Each step is optional and only applies when the corresponding parameter is present.

Compaction behavior

When a subtree is collapsed during compaction (step 3), the node becomes a compacted node — distinct from a depth stub (see State Tree §depth stub vs compacted node). A compacted node:

  • Retains its id, type, properties, affordances, and meta
  • Removes children and content_ref
  • Sets meta.total_children to the original child count
  • Preserves meta.summary if already set, otherwise defaults to "{N} children"
  • Can be drilled into via a follow-up query with a deeper depth

The reason properties and affordances are preserved here (but dropped in depth stubs) is that compaction happens without the consumer asking for it — the provider is cutting budget on their behalf. The AI still needs to see what the node is and what it can do, or it can't act on live state.

Why consumer-driven

Different consumers have different budgets. A CLI agent with 8k context needs a very compact tree. A desktop agent with 200k context can handle the full thing. A browser extension might sit somewhere in between.
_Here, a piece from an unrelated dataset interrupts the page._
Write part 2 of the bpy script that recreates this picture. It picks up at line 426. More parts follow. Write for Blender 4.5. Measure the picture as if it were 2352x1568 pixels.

If the server decides the budget, it's guessing — and guessing wrong either wastes tokens or hides relevant state.

By letting the consumer declare its budget, the server can serve every consumer optimally from the same tree. The server's job reduces to: compute accurate salience, mark pinned nodes, and respect whatever budget the consumer requests.

Interaction with subscriptions

When a consumer subscribes with max_nodes, the provider MUST respect the budget in subsequent patch cycles. Each broadcast re-applies the stored max_nodes when computing the per-subscription output tree, then diffs against the last sent tree. This keeps the consumer's view within budget as the tree evolves.

The consumer can adjust its budget by unsubscribing and re-subscribing with a new max_nodes.